Friday, May 8, 2015

Reading to Children, an Unfair Advantage?

As fans of children's literature (whether hardcover, softcover or eBook) this ABC Radio National article, by Joe Gelonesi, draws a conclusion that may be obvious to us:

"‘The evidence shows that the difference between those who get bedtime stories and those who don’t—the difference in their life chances—is bigger than the difference between those who get elite private schooling and those that don’t,’ he says."
-a quote in the article from philosopher Adam Swift

So more than an elite private school, being read to bestows more advantage to children? That. Is. Tremendous! 

Doesn't it make you want to go read aloud a book to a child? Knowing that it's more valuable to the child's future than a private school education?
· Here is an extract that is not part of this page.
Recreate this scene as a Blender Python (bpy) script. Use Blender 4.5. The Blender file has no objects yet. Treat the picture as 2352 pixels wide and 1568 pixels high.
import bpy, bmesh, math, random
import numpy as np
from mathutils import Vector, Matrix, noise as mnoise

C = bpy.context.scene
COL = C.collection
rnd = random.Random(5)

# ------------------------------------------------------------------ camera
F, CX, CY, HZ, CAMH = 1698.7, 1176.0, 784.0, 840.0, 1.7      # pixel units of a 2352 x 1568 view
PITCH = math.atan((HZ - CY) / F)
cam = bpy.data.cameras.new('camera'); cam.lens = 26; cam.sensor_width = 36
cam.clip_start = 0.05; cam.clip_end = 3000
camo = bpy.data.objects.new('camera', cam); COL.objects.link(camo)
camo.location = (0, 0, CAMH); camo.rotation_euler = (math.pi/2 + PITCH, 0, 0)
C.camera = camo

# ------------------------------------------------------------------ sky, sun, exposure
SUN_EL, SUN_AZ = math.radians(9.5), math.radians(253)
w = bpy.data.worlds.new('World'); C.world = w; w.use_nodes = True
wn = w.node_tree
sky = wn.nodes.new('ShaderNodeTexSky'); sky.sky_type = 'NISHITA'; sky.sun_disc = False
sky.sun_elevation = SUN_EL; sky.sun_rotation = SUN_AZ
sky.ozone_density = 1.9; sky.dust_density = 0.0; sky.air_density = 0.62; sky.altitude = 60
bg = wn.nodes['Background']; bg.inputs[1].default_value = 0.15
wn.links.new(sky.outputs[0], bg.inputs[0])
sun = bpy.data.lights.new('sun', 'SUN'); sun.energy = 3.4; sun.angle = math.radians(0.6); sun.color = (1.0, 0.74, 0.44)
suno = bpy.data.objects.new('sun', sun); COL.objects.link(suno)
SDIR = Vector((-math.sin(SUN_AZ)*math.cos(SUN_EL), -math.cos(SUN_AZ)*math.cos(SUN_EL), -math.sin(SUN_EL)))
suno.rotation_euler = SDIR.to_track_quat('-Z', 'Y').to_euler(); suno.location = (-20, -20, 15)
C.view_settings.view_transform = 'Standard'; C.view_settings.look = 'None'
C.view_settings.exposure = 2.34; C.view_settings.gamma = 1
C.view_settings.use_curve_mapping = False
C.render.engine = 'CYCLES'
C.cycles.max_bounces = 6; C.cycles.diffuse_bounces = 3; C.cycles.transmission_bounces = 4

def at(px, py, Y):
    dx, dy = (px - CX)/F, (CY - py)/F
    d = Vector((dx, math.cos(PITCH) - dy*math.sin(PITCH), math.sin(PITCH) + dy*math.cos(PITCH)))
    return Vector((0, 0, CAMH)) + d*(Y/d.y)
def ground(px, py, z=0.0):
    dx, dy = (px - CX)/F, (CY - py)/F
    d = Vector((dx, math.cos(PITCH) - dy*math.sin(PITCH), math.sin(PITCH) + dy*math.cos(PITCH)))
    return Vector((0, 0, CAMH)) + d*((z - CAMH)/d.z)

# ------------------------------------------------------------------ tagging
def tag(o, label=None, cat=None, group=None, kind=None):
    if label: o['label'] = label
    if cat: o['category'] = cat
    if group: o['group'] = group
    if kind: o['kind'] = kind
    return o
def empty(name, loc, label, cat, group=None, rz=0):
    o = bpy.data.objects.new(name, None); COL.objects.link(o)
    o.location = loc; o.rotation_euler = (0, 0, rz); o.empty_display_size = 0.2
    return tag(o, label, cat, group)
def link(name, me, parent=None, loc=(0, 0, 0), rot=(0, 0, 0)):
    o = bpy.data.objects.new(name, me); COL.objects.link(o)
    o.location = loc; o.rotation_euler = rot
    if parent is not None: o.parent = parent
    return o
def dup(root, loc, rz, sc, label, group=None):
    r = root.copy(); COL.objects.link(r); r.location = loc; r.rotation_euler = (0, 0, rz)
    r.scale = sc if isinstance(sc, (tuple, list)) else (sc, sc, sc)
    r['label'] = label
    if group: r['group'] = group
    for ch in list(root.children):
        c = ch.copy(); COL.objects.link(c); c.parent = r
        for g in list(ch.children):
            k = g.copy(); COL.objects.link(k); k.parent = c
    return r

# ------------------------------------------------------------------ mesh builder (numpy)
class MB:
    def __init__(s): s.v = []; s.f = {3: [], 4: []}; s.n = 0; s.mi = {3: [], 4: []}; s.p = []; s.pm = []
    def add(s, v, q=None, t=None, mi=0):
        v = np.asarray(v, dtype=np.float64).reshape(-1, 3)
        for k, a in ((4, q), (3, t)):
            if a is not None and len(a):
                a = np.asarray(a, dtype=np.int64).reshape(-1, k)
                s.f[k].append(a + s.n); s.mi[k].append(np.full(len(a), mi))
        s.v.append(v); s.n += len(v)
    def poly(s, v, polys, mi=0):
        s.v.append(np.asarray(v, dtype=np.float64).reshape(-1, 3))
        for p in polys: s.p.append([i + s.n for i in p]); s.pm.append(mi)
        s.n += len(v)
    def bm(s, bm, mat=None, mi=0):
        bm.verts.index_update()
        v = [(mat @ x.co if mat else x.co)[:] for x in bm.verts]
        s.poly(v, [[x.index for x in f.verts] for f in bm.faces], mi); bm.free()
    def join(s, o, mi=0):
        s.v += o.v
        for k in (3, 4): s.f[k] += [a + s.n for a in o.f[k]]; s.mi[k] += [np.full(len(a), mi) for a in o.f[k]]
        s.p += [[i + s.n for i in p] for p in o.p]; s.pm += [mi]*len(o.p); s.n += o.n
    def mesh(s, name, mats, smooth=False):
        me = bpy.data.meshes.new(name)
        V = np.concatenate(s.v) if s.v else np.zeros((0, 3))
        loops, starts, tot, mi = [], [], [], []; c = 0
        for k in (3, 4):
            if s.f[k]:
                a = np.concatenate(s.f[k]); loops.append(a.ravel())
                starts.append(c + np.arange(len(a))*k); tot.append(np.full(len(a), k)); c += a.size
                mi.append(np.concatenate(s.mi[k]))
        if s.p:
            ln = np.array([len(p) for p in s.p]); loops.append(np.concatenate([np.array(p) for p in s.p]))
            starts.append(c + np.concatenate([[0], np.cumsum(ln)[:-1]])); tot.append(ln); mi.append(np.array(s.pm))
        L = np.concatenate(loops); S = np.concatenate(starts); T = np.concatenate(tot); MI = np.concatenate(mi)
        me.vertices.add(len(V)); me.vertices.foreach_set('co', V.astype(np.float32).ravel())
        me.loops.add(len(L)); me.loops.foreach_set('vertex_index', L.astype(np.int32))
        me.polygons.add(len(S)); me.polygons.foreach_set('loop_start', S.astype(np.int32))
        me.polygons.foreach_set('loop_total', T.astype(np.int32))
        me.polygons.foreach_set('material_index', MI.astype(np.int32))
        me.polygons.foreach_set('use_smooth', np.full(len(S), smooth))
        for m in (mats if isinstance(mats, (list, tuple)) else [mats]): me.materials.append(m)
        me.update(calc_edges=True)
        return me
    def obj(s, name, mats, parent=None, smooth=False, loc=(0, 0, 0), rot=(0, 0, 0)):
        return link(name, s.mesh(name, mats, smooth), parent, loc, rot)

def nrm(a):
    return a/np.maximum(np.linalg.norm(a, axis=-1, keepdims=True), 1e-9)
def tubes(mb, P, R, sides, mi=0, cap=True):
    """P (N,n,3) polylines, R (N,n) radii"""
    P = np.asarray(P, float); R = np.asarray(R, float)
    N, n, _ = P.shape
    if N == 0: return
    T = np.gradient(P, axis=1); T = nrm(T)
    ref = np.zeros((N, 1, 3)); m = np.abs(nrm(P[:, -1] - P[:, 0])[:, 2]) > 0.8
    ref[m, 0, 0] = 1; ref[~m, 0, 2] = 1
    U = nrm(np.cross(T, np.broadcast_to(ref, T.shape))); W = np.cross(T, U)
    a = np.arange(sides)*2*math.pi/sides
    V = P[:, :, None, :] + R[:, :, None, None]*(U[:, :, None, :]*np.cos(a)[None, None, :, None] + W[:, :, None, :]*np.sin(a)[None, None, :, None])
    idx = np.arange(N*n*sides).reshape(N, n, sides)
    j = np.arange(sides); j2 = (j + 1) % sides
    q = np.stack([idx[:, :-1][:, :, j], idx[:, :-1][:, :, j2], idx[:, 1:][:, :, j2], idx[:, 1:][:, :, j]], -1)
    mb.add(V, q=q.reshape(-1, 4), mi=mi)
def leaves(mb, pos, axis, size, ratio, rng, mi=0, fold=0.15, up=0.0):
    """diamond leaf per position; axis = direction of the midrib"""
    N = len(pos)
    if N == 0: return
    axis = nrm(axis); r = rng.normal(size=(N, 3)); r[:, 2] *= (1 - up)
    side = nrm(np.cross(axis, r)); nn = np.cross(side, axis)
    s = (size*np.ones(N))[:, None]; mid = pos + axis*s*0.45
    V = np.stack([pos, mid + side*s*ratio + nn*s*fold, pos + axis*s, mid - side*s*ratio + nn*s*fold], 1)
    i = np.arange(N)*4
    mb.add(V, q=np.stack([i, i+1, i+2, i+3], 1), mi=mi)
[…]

With eBooks and Book Apps adding even more reading options and interaction with children, never before has literary technology been a greater advantage to children. 

I believe the advantage of reading to a child is mostly from the relationship and emotional bond that develops between the child and parent who is reading. However, because Book Apps actually "read aloud" to a child, and children control the narration at a touch (repetition of a favorite part? no problem!), I've seen great value in Book Apps raising childhood literacy. Do you agree?

The title of this article is, "Is Having A Loving Family An Unfair Advantage?"  Click on the link to read the entire article. 

Note: posting this does not mean I agree with everything the author Gelonesi postulates. In fact, I disagree with whole parts of it. But I obviously agree with the conclusions drawn about reading aloud to children. And I thought you might find it interesting too.